What Do I Do With My Data?
Part One: Don't Use A Technology Band-Aid
While kicking off a project last October, a client showed us slide after slide of reports, architectures, and data flows. Overwhelmed by information, the client looked at us and asked — what do I do with all this data? It's a plea for help I have heard on almost every engagement since. Due to this trend, I am starting a blog series answering the question from a multitude of perspectives. Each blog will dig deeper into a particular dimension including organizational communication, analytics processes, reliance on technology, and creation of actionable data dashboards.
Clients usually start conversations thinking they need to re-evaluate their technology in order to more efficiently automate their insights-to-action process. However, after digging under the surface, this is rarely the crux of the problem. Technology is usually just the easiest target. In addition, vendors usually overpromise on what they can deliver.
Due to the marketer’s pursuit of a magic bullet to automate data into insights and insights into action, leaders enter into contracts with solution providers boasting “omnichannel” capabilities that “connect data across channels to personalize communications.” Unfortunately, technology companies rarely focus on or understand the process and organizational changes that need to happen in order to successfully leverage these capabilities.
In an engagement with a B2B client implementing an attribution solution, the main roadblock to success was communicating and coordinating information from agencies and different marketing groups and inputting it into the system. The technology works if the information is there, but getting it there is more than half the battle and something out of the solution partner’s hands. This situation brought frustration for all parties and delayed change to customer engagements.
What to do about this? Stop thinking technology can be the solution to the data conundrum. Instead, understand the complexities of this transition through:
- Mapping the customer life cycle. Gather representatives from all steps of the data-to-insights-to-action process. This might include marketing, information technology, analytics, and sales. Create a high-level customer life cycle (five to eight phases) and then map out the touchpoints, insights, metrics, and sources that support customer interactions at that phase.

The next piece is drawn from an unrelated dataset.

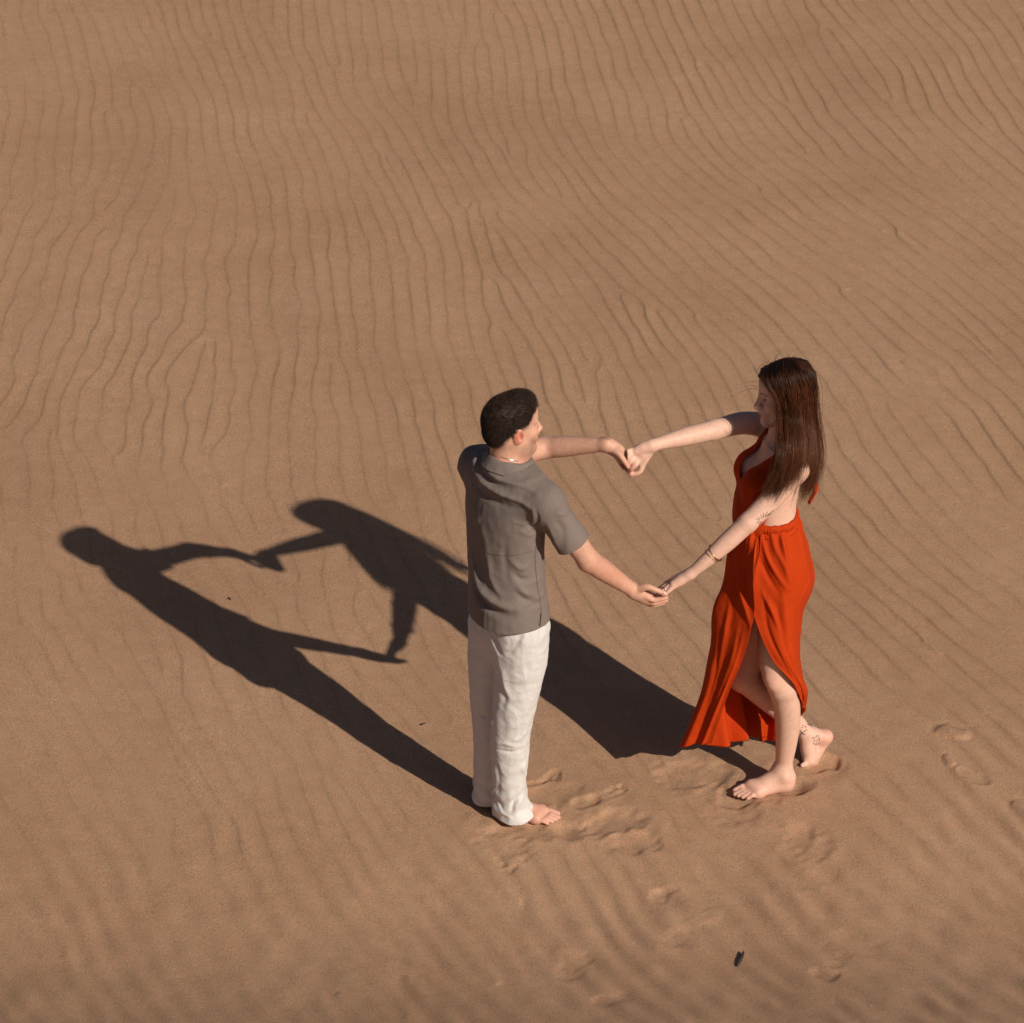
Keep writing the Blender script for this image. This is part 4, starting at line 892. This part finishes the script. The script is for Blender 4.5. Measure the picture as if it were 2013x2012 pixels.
    for pp, w_, am in (([(1500, 1040), (1503, 1080), (1520, 1120), (1548, 1160)], .008, .009), ([(1492, 1045), (1492, 1085), (1505, 1125), (1528, 1165)], .010, -.008), ([(1512, 1035), (1522, 1075), (1545, 1120), (1556, 1160)], .009, .006), ([(1526, 1036), (1540, 1075), (1548, 1115)], .007, .006), ([(1534, 1036), (1550, 1070), (1555, 1110)], .007, -.004),
                       ([(1478, 1060), (1478, 1100), (1484, 1150), (1486, 1200)], .010, .010), ([(1466, 1075), (1462, 1130), (1470, 1190)], .011, -.010), ([(1446, 1090), (1450, 1140), (1465, 1195), (1475, 1235)], .010, .010), ([(1508, 1175), (1515, 1195), (1530, 1230), (1552, 1290)], .009, .009), ([(1527, 1190), (1532, 1230), (1548, 1280), (1568, 1330)], .009, -.008),
                       ([(1500, 1180), (1510, 1240), (1535, 1300), (1568, 1345)], .009, -.006), ([(1540, 1170), (1545, 1220), (1558, 1270)], .010, .005), ([(1434, 1180), (1425, 1240), (1410, 1310)], .010, .006), ([(1450, 1230), (1436, 1300), (1405, 1375)], .009, .004), ([(1420, 1240), (1400, 1340), (1372, 1430)], .009, -.005), ([(1400, 1380), (1388, 1420), (1376, 1455)], .007, -.005),
                       ([(1500, 1160), (1503, 1175), (1520, 1205)], .006, .004), ([(1598, 1143), (1585, 1165), (1575, 1190)], .008, .005), ([(1560, 1240), (1566, 1290), (1572, 1330)], .006, .005)):
        D2 += FD(pp, w_, am)
    D2 += .0016*Waves(71, 30, 4, 15)(V3*V(1, 1, .45))+.0006*Waves(72, 24, 15, 40)(V3*V(1, 1, .5))
    V3 = V3+NF*D2[:, None]
    i = np.arange(NV*NU).reshape(NV, NU); ff = np.stack([i[:-1, :-1], i[:-1, 1:], i[1:, 1:], i[1:, :-1]], -1).reshape(-1, 4)
    sk = mesh_obj('skirt', V3, ff, M_dress, root); so = sk.modifiers.new('thickness', 'SOLIDIFY'); so.thickness = .0022; so.offset = 0
    # ------------- hair
    build_long_hair(root, O, M, s_)
    return root
def build_long_hair(root, O, M, s_):
    rng = np.random.default_rng(21); P = lambda px, py, y: at(px, py, y=y)
    # scalp cover
    hv = Vol(O-V(.16, .16, .14), O+V(.16, .16, .17), .0032); L = lambda x, y, z: O+s_*(M.T@V(x, y, z))
    hv.ell(L(-.020, 0, .036), V(.106, .084, .090)*s_, M); hv.ell(L(.045, 0, .066), V(.050, .062, .050)*s_, M, .03); hv.ell(L(-.055, 0, -.03), V(.06, .07, .085)*s_, M, .03)
    v, f = hv.mesh(); q = (v-O)@M.T/s_
    line = np.interp(q[:, 0], [-.13, -.03, .0, .02, .045, .065, .08, .1], [-.12, -.12, -.06, .0, .030, .055, .074, .092]); v, f, _ = clip(v, f, line-q[:, 2]); q = (v-O)@M.T/s_; n = normals(v, f)
    comb = Waves(14, 30, 30, 120); v = v+n*(.0016*comb(np.stack([q[:, 0]*.12+q[:, 2]*.1, q[:, 1], q[:, 0]*.8], -1)))[:, None]
    cap = mesh_obj('hair', v, f, M_hair_w, root, col=np.full((len(v), 3), .05))
    # guide curves on the near side: s = 0 at the temple, 1 at the back of the head
    near = [
     (0.00, [(1515, 716, .262), (1500, 738, .215), (1512, 760, .188), (1527, 785, .178), (1531, 820, .172), (1532, 855, .115), (1529, 900, .060), (1513, 945, .045), (1499, 978, .045)]),
     (0.22, [(1530, 709, .265), (1523, 735, .200), (1531, 762, .176), (1541, 790, .168), (1545, 825, .160), (1544, 865, .085), (1541, 905, .052), (1527, 950, .042), (1510, 984, .048)]),
     (0.45, [(1543, 706, .265), (1545, 733, .192), (1553, 762, .170), (1558, 792, .164), (1562, 828, .150), (1563, 868, .080), (1560, 908, .060), (1545, 955, .058), (1524, 995, .075)]),
     (0.70, [(1553, 708, .268), (1566, 733, .198), (1576, 765, .180), (1580, 797, .178), (1584, 832, .162), (1589, 872, .125), (1588, 912, .090), (1573, 958, .080), (1547, 996, .10)]),
     (1.00, [(1562, 712, .275), (1586, 737, .235), (1595, 768, .240), (1599, 800, .250), (1604, 838, .240), (1610, 880, .215), (1609, 920, .190), (1598, 960, .175), (1583, 990, .165)]),
     (1.35, [(1562, 712, .285), (1588, 735, .300), (1600, 765, .330), (1603, 800, .345), (1602, 838, .350), (1602, 878, .355), (1598, 915, .36), (1588, 950, .36), (1578, 978, .36)]),
     (1.80, [(1553, 708, .290), (1565, 728, .345), (1572, 755, .370), (1575, 790, .385), (1576, 828, .395), (1578, 865, .40), (1575, 900, .41), (1570, 935, .41), (1562, 960, .41)]),
    ]
    ss = np.array([s for s, _ in near]); G = np.array([[P(*p) for p in pts] for _, pts in near])
    def guide(s):
        i = min(max(np.searchsorted(ss, s)-1, 0), len(ss)-2); t = (s-ss[i])/(ss[i+1]-ss[i]); return G[i]*(1-t)+G[i+1]*t
    cen = G[[1, 2, 3, 4, 5, 6]].mean(0)
    K = 26; S, T, R = [], [], []
    nclump = 190
    for c_ in range(nclump):
        s = rng.random()**.95*1.8 if c_ > 70 else rng.random()*1.15
        g = guide(s); lay = rng.random()**1.3; sweep = rng.normal()*.010; ln = rng.uniform(.86, 1.03)*(rng.uniform(.74, 1.0) if .45 < s < .9 else 1); rnd = rng.random()
        inw = (cen-g); inw /= np.linalg.norm(inw, axis=1)[:, None]+1e-9
        prof = np.array([.0, .006, .012, .020, .032, .036, .032, .024, .014]); base = g+inw*(prof*lay)[:, None]
        wave = rng.normal(size=3)*.0095
        for k_ in range(42 if s < 1.2 else 26):
            j = rng.normal(size=3)*V(.0042, .0042, .001)*(2.6 if rng.random() < .06 else 1); spread = np.array([.5, .9, 1.1, 1.1, 1.0, .9, .75, .6, .42])*1.15
            e = rng.normal(size=3)*(.020 if rng.random() < .06 else .007)
            p = base+j*spread[:, None]+wave*(np.sin(np.linspace(0, 4.2, 9)+rnd*6)*np.linspace(.25, 1.3, 9))[:, None]+e*np.linspace(0, 1, 9)[:, None]**2
            p[0] = g[0]+(p[0]-g[0])*.5; p[-2:] += V(sweep*1.2, 0, 0)*np.array([.5, 1])[:, None]
            q_ = smooth_poly(p, 34); L_ = ln*rng.uniform(.80, 1.0); ix = np.linspace(0, 33*L_, K); i0 = np.minimum(ix.astype(int), 32); fr = (ix-i0)[:, None]
            S.append(q_[i0]*(1-fr)+q_[i0+1]*fr); T.append(np.clip(rng.normal(.40+.65*(rnd-.5), .14)+.10*(lay < .3), 0, 1)); R.append(rng.uniform(.00045, .00085))
    keepS, keepR = list(S), list(R); grad = np.clip((np.linspace(0, 1, K)-.10)/.30, .04, 1)*np.interp(np.linspace(0, 1, K), [0, .35, .62, 1], [1, 1, .62, .85]); keepT = [np.asarray(t)*grad for t in T]
    # combed roots from the parting over the crown
    S, T = [], []
    for k_ in range(2600):
        side = rng.choice([1, -1], p=[.35, .65]); x = rng.uniform(-.10, .088); z0_ = .127*math.sqrt(max(1-((x+.02)/.115)**2, .05))*1.0
        pts = []
        a1 = rng.uniform(.55, 1.35)+(.5 if x < -.04 else 0)
        for t in np.linspace(0, 1, 7):
            th = .04+a1*t; xx = max(x-(.055+.02*(x > .03))*t*(.6+.6*(x > .0)), -.104); yy = side*-1*.0865*math.sin(th)*(1 if True else 1)
            zz = .036+(.0925+.004)*math.cos(th)*math.sqrt(max(1-((xx+.02)/.118)**2, .05)); pts.append(L(xx, yy*math.sqrt(max(1-((xx+.02)/.125)**2, .1)), zz)+rng.normal(size=3)*.0008)
        S.append(smooth_poly(pts, 9)); T.append(abs(rng.normal(.12, .10)))
    strands('hair_roots', np.array(S), .0007, M_hair_w, cap, np.clip(np.array(T), 0, 1))
    # fly-away hairs
    S, T = [], []
    def fly(pts, y): S.append(smooth_poly([P(a, b, y) for a, b in pts], 14)); T.append(.3)
    for pts, y in (([(1519, 712), (1526, 700), (1530, 692), (1524, 689)], .26), ([(1522, 711), (1527, 702), (1533, 697), (1531, 690)], .27), ([(1548, 707), (1551, 699), (1548, 695), (1543, 692)], .27), ([(1540, 706), (1552, 700), (1550, 694)], .27), ([(1555, 704), (1563, 700), (1570, 706)], .28), ([(1500, 722), (1504, 712), (1508, 703)], .25), ([(1508, 718), (1511, 708), (1513, 702)], .25), ([(1495, 727), (1498, 716), (1503, 708)], .25),
                    ([(1488, 735), (1484, 724), (1479, 717)], .25), ([(1489, 733), (1485, 726), (1481, 719)], .245), ([(1490, 730), (1493, 722), (1500, 717)], .25), ([(1488, 750), (1470, 752), (1456, 757)], .25), ([(1490, 765), (1470, 766), (1450, 774), (1436, 783)], .24), ([(1488, 760), (1475, 757), (1462, 760)], .24),
                    ([(1529, 820), (1524, 834), (1510, 838), (1494, 833), (1482, 822)], .19), ([(1528, 826), (1516, 837), (1500, 836), (1486, 829)], .19), ([(1530, 815), (1520, 833), (1505, 832)], .185), ([(1560, 848), (1549, 862), (1550, 880), (1560, 893)], .10), ([(1538, 850), (1528, 880), (1528, 915), (1510, 950)], .09), ([(1600, 900), (1606, 940), (1590, 985)], .15)):
        for _ in range(2): fly([(a+rng.normal()*1.2, b+rng.normal()*1.2) for a, b in pts], y+rng.normal()*.004)
    for a_ in S: u_ = np.linspace(0, len(a_)-1.001, K); i_ = u_.astype(int); keepS.append(a_[i_]*(1-(u_-i_))[:, None]+a_[i_+1]*(u_-i_)[:, None]); keepR.append(.0005); keepT.append(np.full(K, .3))
    strands('hair_length', np.array(keepS), np.array(keepR), M_hair_w, cap, np.array(keepT))
if not (PREVIEW and PREVIEW.get('nowoman')): WOMAN = build_woman()

# ================================================================== small things lying on the sand
M_twig = mat('dark_twig', (.035, .024, .018), .8)[0]
for (a, b, c_, d, r_, lab) in ((1449, 1897, 1462, 1868, .0065, 'thick dark twig stub lying on the smooth sand in the foreground'), (446, 1174, 453, 1178, .0030, 'tiny dark twig inside the heart shaped shadow'), (829, 1423, 837, 1420, .0024, 'tiny dark twig on the sand beside the shadow of the man')):
    hz = .042 if b > 1800 else .012; p0, p1 = at(a, b, z=hz), at(c_, d, z=hz); mid = (p0+p1)/2+V(.004, .004, .003)
    zg = .004
    pts = smooth_poly([p0-V(0, 0, .010-zg), mid-V(0, 0, .010-zg), p1-V(0, 0, .010-zg)], 9)
    vv, ff = tube(pts, r_*np.array([.5, .8, 1, 1.1, .95, 1, .85, .7, .35]), 7)
    tag(mesh_obj('twig', vv, ff, M_twig), lab, 'twig')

- Assessing the current state. Evaluate how your strategy, organization, processes, and technology are currently working to help your company toward its desired future state. Where are there gaps? What obstacles are preventing progress? Where should you allocate more resources?
- Evaluating the vendor landscape. What technologies currently make up your stack? Are there too many to efficiently get the data to the right people at the right time? More often than not, the technology that you need is there, and it is about building an organization and process around it to maximize effectiveness (more on that in a later post).
- Creating a road map. After evaluating the different aspects affecting your business’ ability to create action from your data, create a road map outlining the steps needed to reach your future state. This road map should also assign internal responsibility to ensure ownership of execution.
Take a deep breath and a step back from the question, “What do I do with my data?” and instead ask, “What do I want from my data?” This adjustment will help prioritize what within the ecosystem needs attention and, possibly, a new partner to execute.